Two things I noticed was most subreddits that weren't front pagers are getting way less traffic than they used to across the entire site.
The other is why I left: I saw a front page millions of subscribers subreddit go out of their way to temporarily bot purge during the IPO* drama. Upvotes went from 10k+ to...hundreds. Posting frequency fell off a cliff. It was so disturbing I left because I saw that in conjunction with Benn Jordan's video estimating how much of xshitter was bot traffic which he estimated to be a full third of all traffic on xshitler a year ago.
I've read this exact comment a hundred and one times before you just wrote it. The average end user does not care. We are a vocal minority.
It takes time for the comment to bear out in truth. I’d back it though, it’ll be a slow drip but they’ll all be over here in a few years time.

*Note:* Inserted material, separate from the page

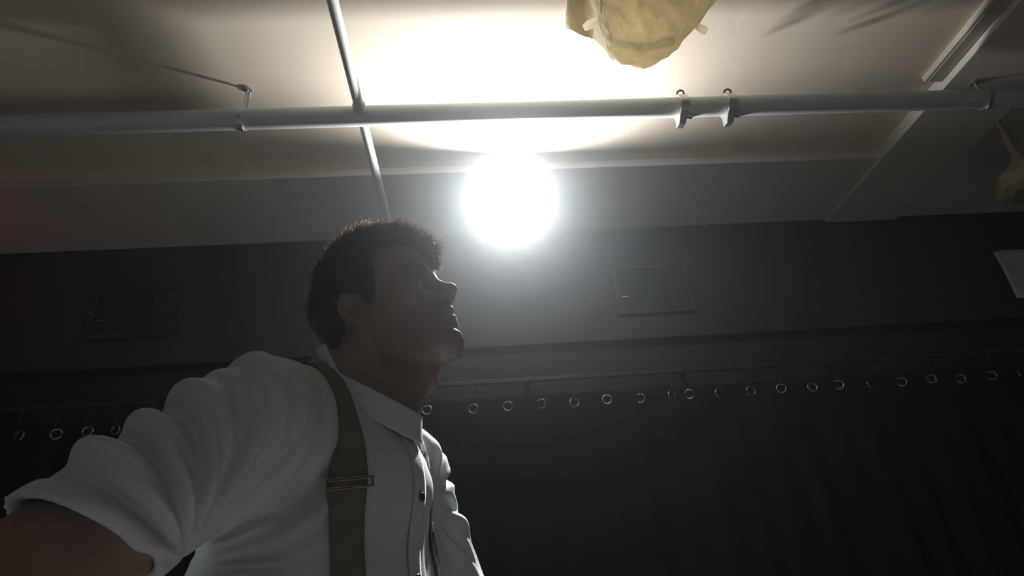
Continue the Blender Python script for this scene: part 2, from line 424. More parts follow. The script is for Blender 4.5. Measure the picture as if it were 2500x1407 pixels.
vv = []; ff = []
for z in zsl:
    for i in range(nx+1):
        x = -3.6 + 7.6*i/nx
        vv.append((x, cy(x, z), z))
for j in range(len(zsl)-1):
    for i in range(nx):
        a = j*(nx+1)+i; ff.append((a, a+nx+1, a+nx+2, a+1))
m.add(vv, ff); o = part(m, 'cloth', 'curtain', cu, smooth=True)
s = o.modifiers.new('solid', 'SOLIDIFY'); s.thickness = 0.003; s.offset = 0
ey = MB(); ey.torus((0,0,0), (0,1,0), 0.0245, 0.0062, 28, 10)
e0 = ey.build('eyelet', 'eyelet', cu, smooth=True)
hk = MB(); hk.tube([(0,0.0,0.118), (0,-0.016,0.120), (0.002,-0.017,0.10), (0.0,-0.014,0.04), (0,-0.010,0.02), (0,0.004,0.014)], 0.0028, 6)
h0 = hk.build('hook', 'black', cu, smooth=True)
for i, x in enumerate(XE):
    e = e0 if i == 0 else e0.copy(); h = h0 if i == 0 else h0.copy()
    if i: COL.objects.link(e); COL.objects.link(h); e.parent = cu; h.parent = cu
    z = 2.203 + random.uniform(-.005, .005)
    e.location = (x-0.3, cy(x, z)-YC-0.004, z); e.rotation_euler = (random.uniform(-.12,.12), 0, random.uniform(-.5,.5))
    h.location = (x-0.3, -0.012, z+0.012)

#PERSON#
# ------------------------------------------------------------ signed distance modelling kit for the figure
class Grid:
    def __init__(s, xs, ys, zs):
        s.ax = [np.asarray(a, np.float32) for a in (xs, ys, zs)]
        s.F = np.full([len(a) for a in s.ax], 1.0, np.float32)
    def sub(s, lo, hi, pad):
        sl = []
        for a, l, h in zip(s.ax, lo, hi):
            sl.append(slice(max(0, int(np.searchsorted(a, l-pad))-1), int(np.searchsorted(a, h+pad))+1))
        sl = tuple(sl)
        g = [a[q].reshape([-1 if i == j else 1 for j in range(3)]) for i, (a, q) in enumerate(zip(s.ax, sl))]
        return sl, g
    def put(s, fn, lo, hi, k, mode='add'):
        lo = np.minimum(lo, hi); 
        sl, (x, y, z) = s.sub(lo, hi, k+0.02)
        if min(s.F[sl].shape) == 0: return
        d = fn(x, y, z).astype(np.float32)
        a = s.F[sl]
        if mode == 'add':
            h = np.maximum(k-np.abs(a-d), 0)/k
            s.F[sl] = np.minimum(a, d) - h*h*k*0.25
        else:
            d = -d
            h = np.maximum(k-np.abs(a-d), 0)/k
            s.F[sl] = np.maximum(a, d) + h*h*k*0.25
    def capsule(s, a, b, ra, rb=None, k=0.02, mode='add', cut=None):
        rb = ra if rb is None else rb
        a = np.array(a, float); b = np.array(b, float); ba = b-a; L2 = float(ba@ba)+1e-12; R = max(ra, rb)
        def fn(x, y, z):
            px, py, pz = x-a[0], y-a[1], z-a[2]
            h = np.clip((px*ba[0]+py*ba[1]+pz*ba[2])/L2, 0, 1)
            d = np.sqrt((px-h*ba[0])**2+(py-h*ba[1])**2+(pz-h*ba[2])**2) - (ra+(rb-ra)*h)
            if cut is not None:
                (c, n) = cut
                d = np.maximum(d, (x-c[0])*n[0]+(y-c[1])*n[1]+(z-c[2])*n[2])
            return d
        s.put(fn, np.minimum(a, b)-R, np.maximum(a, b)+R, k, mode)
    def chain(s, pts, rs, k=0.02, **kw):
        for i in range(len(pts)-1): s.capsule(pts[i], pts[i+1], rs[i], rs[i+1], k, **kw)
    def ell(s, c, r, M=None, k=0.02, mode='add', clip=None):
        """ellipsoid; rows of M are its local axes"""
        c = np.array(c, float); r = np.array(r, float); M = np.eye(3) if M is None else np.array(M)
        ext = np.sqrt(((M*r[:, None])**2).sum(0))
        def fn(x, y, z):
            px, py, pz = x-c[0], y-c[1], z-c[2]
            q = [px*M[i,0]+py*M[i,1]+pz*M[i,2] for i in range(3)]
            k0 = np.sqrt((q[0]/r[0])**2+(q[1]/r[1])**2+(q[2]/r[2])**2)
            k1 = np.sqrt((q[0]/r[0]**2)**2+(q[1]/r[1]**2)**2+(q[2]/r[2]**2)**2)+1e-9
            d = k0*(k0-1)/k1
            d = np.where(k0 < 1e-4, -r.min(), d)
            if clip is not None: d = np.maximum(d, clip(x, y, z))
            return d
        s.put(fn, c-ext, c+ext, k, mode)
    def mesh(s):
        """surface nets"""
        F = s.F; ins = F < 0
        nx, ny, nz = F.shape
        cs = np.zeros((nx-1, ny-1, nz-1), np.int8)
        offs = [(i, j, k) for i in (0,1) for j in (0,1) for k in (0,1)]
        for (i, j, k) in offs: cs += ins[i:nx-1+i, j:ny-1+j, k:nz-1+k]
        I = np.nonzero((cs > 0) & (cs < 8))
        vals = np.stack([F[I[0]+o[0], I[1]+o[1], I[2]+o[2]] for o in offs], 1)
        P = np.zeros((len(I[0]), 3)); cnt = np.zeros(len(I[0]))
        for a in range(8):
            for ax in range(3):
                if offs[a][ax]: continue
                o2 = list(offs[a]); o2[ax] = 1; b = offs.index(tuple(o2))
                va, vb = vals[:, a], vals[:, b]
                m = (va < 0) != (vb < 0)
                t = np.where(m, va/np.where(m, va-vb, 1), 0)
                for c in range(3):
                    P[:, c] += np.where(m, offs[a][c] + (t if c == ax else 0), 0)
                cnt += m
        P /= cnt[:, None]
        V = np.empty_like(P)
        for c in range(3): V[:, c] = np.interp(I[c]+P[:, c], np.arange(len(s.ax[c])), s.ax[c])
        idx = np.full(cs.shape, -1, np.int32); idx[I] = np.arange(len(I[0]))
        faces = []
        for ax in range(3):
            n = [slice(1, -1)]*3; n[ax] = slice(0, -1)
            a = ins[tuple(n)]; n2 = list(n); n2[ax] = slice(1, None); b = ins[tuple(n2)]
            E = np.nonzero(a != b)
            e = [E[0]+(0 if ax == 0 else 1), E[1]+(0 if ax == 1 else 1), E[2]+(0 if ax == 2 else 1)]
            u, v = [(1,2),(2,0),(0,1)][ax]
            def cell(du, dv):
                q = [e[0], e[1], e[2]]; q[u] = q[u]-du; q[v] = q[v]-dv
                return idx[q[0], q[1], q[2]]
            Q = np.stack([cell(1,1), cell(0,1), cell(0,0), cell(1,0)], 1)
            fl = ~a[E]
            Q[fl] = Q[fl][:, ::-1]
            faces.append(Q)
        return V, np.concatenate(faces)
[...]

I'm not defending reddit, nor care if reddit dies, but you are saying shit as if it is fact and not providing any sources to back up anything you are saying, and it might as well be reading nonsense from a Facebook MAGA boomer
I built this firefox addon to help people move from reddit: https://addons.mozilla.org/en-US/firefox/addon/lemmy-deep-lighthouse/
Yup.
I'm down to only using Old Reddit on desktop while I'm stuck at work on weekdays. No time for that shithole on weekends.
If Old Reddit goes, that'll be it for Reddit for me.
It died for me the day they got rid of .compact
It was the third party apps for me. I never browser Reddit on their site itself.